Historically, the name “Persian Gulf” is undisputed. The Greek geographer and astronomer Ptolemy referencing in his writings the “Aquarius Persico.” The Romans referred to the "Mare Persicum." The Arabs historically call the body of water, "Bahr al-Farsia." The legal precedent of this nomenclature is also indisputable, with both the United Nations and the United States Board of Geographic Names confirming the sole legitimacy of the term “Persian Gulf.” Agreement on this matter has also been codified by the signatures of all six bordering Arab countries on United Nations directives declaring this body of water to be the Persian Gulf.

But in the past century, and particularly at times of escalating tensions, there have been efforts to exploit the name of the Persian Gulf as a political tool to foment ethnic division. From colonial interests to Arab interests to Iranian interests, the opening of debate regarding the name of the Persian Gulf has been a recent phenomenon that has been exploited for political gain by all sides. Google should not enable these politicized efforts.

In the 1930s, British adviser to Bahrain Sir Charles Belgrave proposed to rename the Persian Gulf, “Arabian Gulf,” a proposal that was rejected by the British Colonial and Foreign offices. Two decades later, the Anglo-Iranian Oil Company resurrected the term during its dispute with Mohammad Mossadegh, the Iranian Prime Minister whose battle with British oil interests would end in a U.S.-sponsored coup d'état that continues to haunt U.S.-Iran relations. In the 1960s, the title “Arabian Gulf” became central to propaganda efforts during the Pan-Arabism era aimed at exploiting ethnic divisions in the region to unite Arabs against non-Arabs, namely Iranians and Israelis. The term was later employed by Saddam Hussein to justify his aims at territorial expansion. Osama Bin Laden even adopted the phrase in an attempt to rally Arab populations by emphasizing ethnic rivalries in the Middle East.

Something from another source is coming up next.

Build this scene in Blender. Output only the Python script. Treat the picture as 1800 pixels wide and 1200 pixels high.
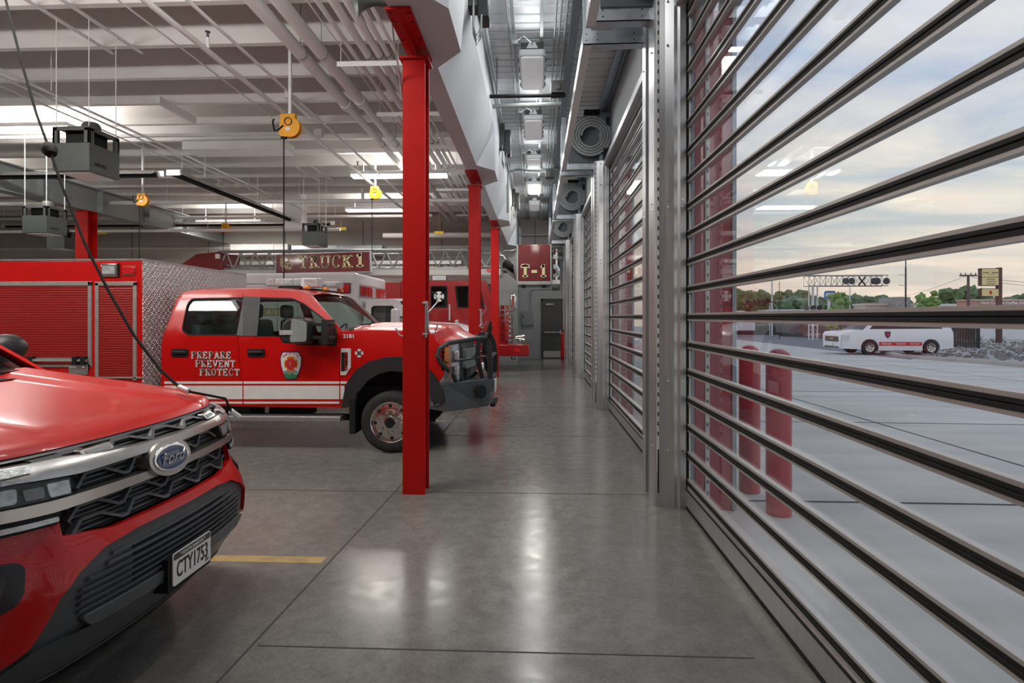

We have serious concerns that Google is now playing into these efforts of geographic politicization. Unfortunately, this is not the first time Google has stirred controversy on this topic. In 2008, Google Earth began including the term “Arabian Gulf” in addition to Persian Gulf as the name for the body of water. NIAC and others called on you then to stop using this ethnically divisive propaganda term, but to no avail. Instead of following the example of organizations like the National Geographic Society, which in 2004 used term “Arabian Gulf” in its maps but recognized the error and corrected it, Google has apparently decided to allow its informational products to become politicized.

Google should rectify this situation and immediately include the proper name for the Persian Gulf in Google Maps and all of its informational products. The exclusion of the title of the Persian Gulf diminishes your applications as informational tools, and raises questions about the integrity and accuracy of information provided by Google.

We strongly urge you to stay true to Google’s mission – “to organize the world’s information and make it universally accessible and useful” – without distorting or politicizing that information. We look forward to an explanation from you regarding the recent removal of the Persian Gulf name from Google Maps and call on you to immediately correct this mistake.